Early on, White, who died in 2006, details building a tin canoe like the one he fashioned from a chicken house roof as a child reared in the “Red Hills” region of south Georgia during World War II. Some passages read like a conversational manual that might interest boaters more than others. But try not to skim these parts. White’s no nonsense writing style makes it worthwhile with snippets about shaping tin such as, “Do it in your backyard so you won’t attract too much attention (this is a one man project . . . you don’t want no destructive supervision.)”, and “Don’t let yourself get frustrated and frantic … hell, man, tin is cheap.” You realize White’s lifelong affection for his childhood boat when he writes, “I seldom build a boat that turns out all that much better than those tin canoes.”  

The coastal flats of Florida’s panhandle were rich exploring grounds for White and his cousins, who roamed the waters and woods unsupervised. There White and crew ate oysters and “angel wing clams as big as Coca-Cola bottles that lived in holes so deep that the excavations we left in the flats became landmarks.” White shares acute observations about tidal species, including the unusual relationship between the toadfish and the pistol shrimp. In a simple yet profound tone, White says of those summers: “You know, taking the whole summer off to go to the coast wasn’t all that unusual in the Deep South back before megalomania and AC.” 

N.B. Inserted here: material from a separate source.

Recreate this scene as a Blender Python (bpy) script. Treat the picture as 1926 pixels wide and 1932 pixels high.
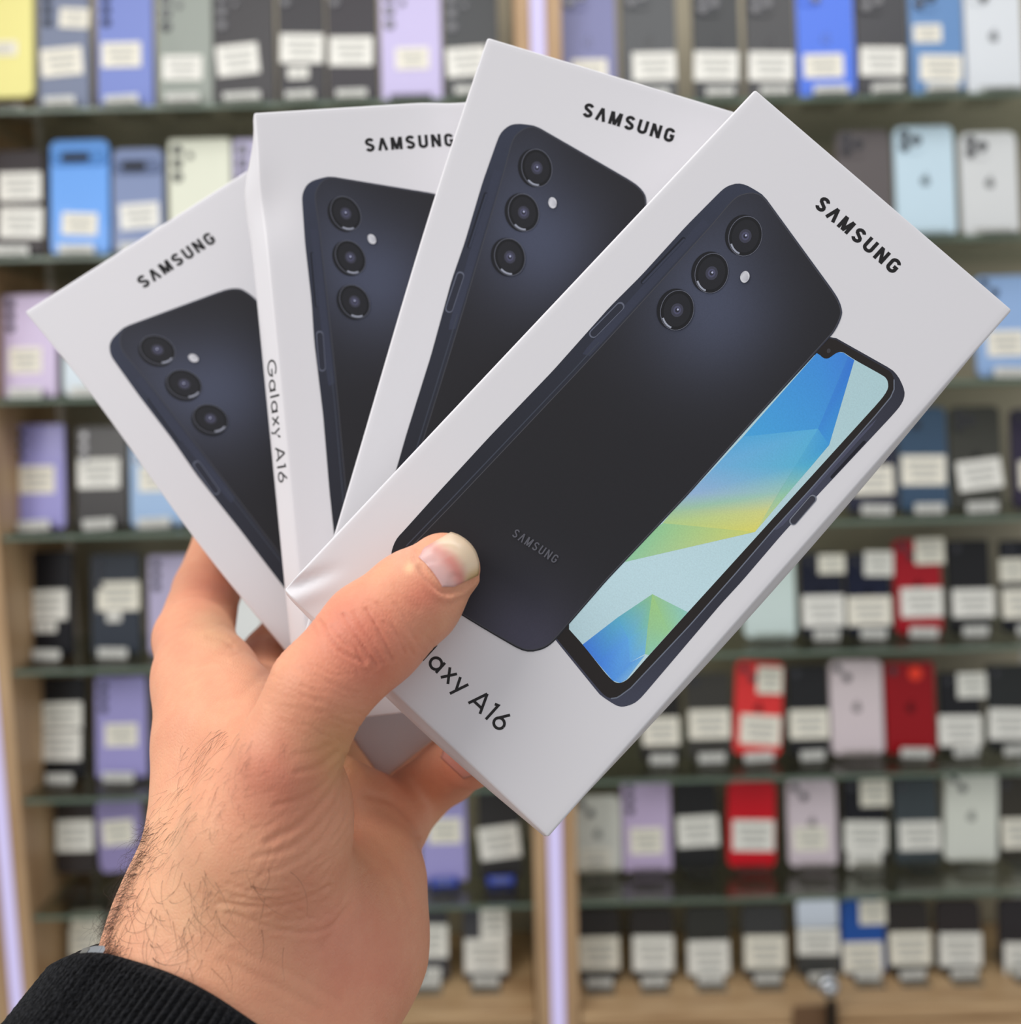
import bpy, bmesh, math, random
import numpy as np
from mathutils import Matrix, Vector

for _o in list(bpy.data.objects):
    bpy.data.objects.remove(_o)
SC = bpy.context.scene
COL = SC.collection

# ------------------------------------------------------------------ camera, world, lights, exposure
F, CX, CY, PW, PH = 1780.0, 963.0, 966.0, 1926.0, 1932.0
CAM_H = 1.55
_dn = np.array([419.0, 16634.0, 1780.0]); _dn /= np.linalg.norm(_dn)      # world down seen in the camera frame (x right, y down, z forward)
_fw = np.array([0, 0, 1.0]) - _dn[2] * _dn; _fw /= np.linalg.norm(_fw)
_rt = np.cross(_dn, _fw)
C2W = np.array([_rt, _fw, -_dn])                                          # camera frame -> world
def cw(p):
    """camera-frame millimetres -> world metres"""
    return Vector((C2W @ np.asarray(p, float)) / 1000.0) + Vector((0, 0, CAM_H))
def cw_arr(P):
    return (np.asarray(P, float) @ C2W.T) / 1000.0 + np.array([0, 0, CAM_H])
def px3(x, y, z):
    return np.array([(x - CX) / F * z, (y - CY) / F * z, z])
def wall(x, y, Y):
    """point on the vertical plane at distance Y seen at a photo position"""
    d = C2W @ np.array([(x - CX) / F, (y - CY) / F, 1.0])
    return Vector(d * (Y / d[1])) + Vector((0, 0, CAM_H))

cam = bpy.data.cameras.new('camera'); cam_o = bpy.data.objects.new('camera', cam); COL.objects.link(cam_o)
_m = np.eye(4); _m[:3, 0] = C2W[:, 0]; _m[:3, 1] = -C2W[:, 1]; _m[:3, 2] = -C2W[:, 2]; _m[2, 3] = CAM_H
cam_o.matrix_world = Matrix(_m.tolist())
cam.sensor_fit = 'HORIZONTAL'; cam.sensor_width = 8.0; cam.lens = 8.0 * F / PW
cam.clip_start = 0.02; cam.clip_end = 50
cam.dof.use_dof = True; cam.dof.focus_distance = 0.226; cam.dof.aperture_fstop = cam.lens / 3.6
SC.camera = cam_o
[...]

White’s storytelling, advice and opinions aren’t confined to exploring and boatbuilding. “I think that, like hunting and subsistence farming,” he writes, “fishing for a living is a natural thing for people to do and all this abstract fooling around we do now just ain’t satisfactory. That’s why people act so silly. If there is no point to what you do, you might as well become a consumer.” And his rant against digital clocks made me laugh aloud. However, White, whose sister is author Bailey White, thrives as a storyteller. I won’t spoil or dilute his gems by paraphrasing them, just entice you with the elements of one story: a shower curtain, the Mississippi River and King Tut. And it takes place in New Orleans. Have fun.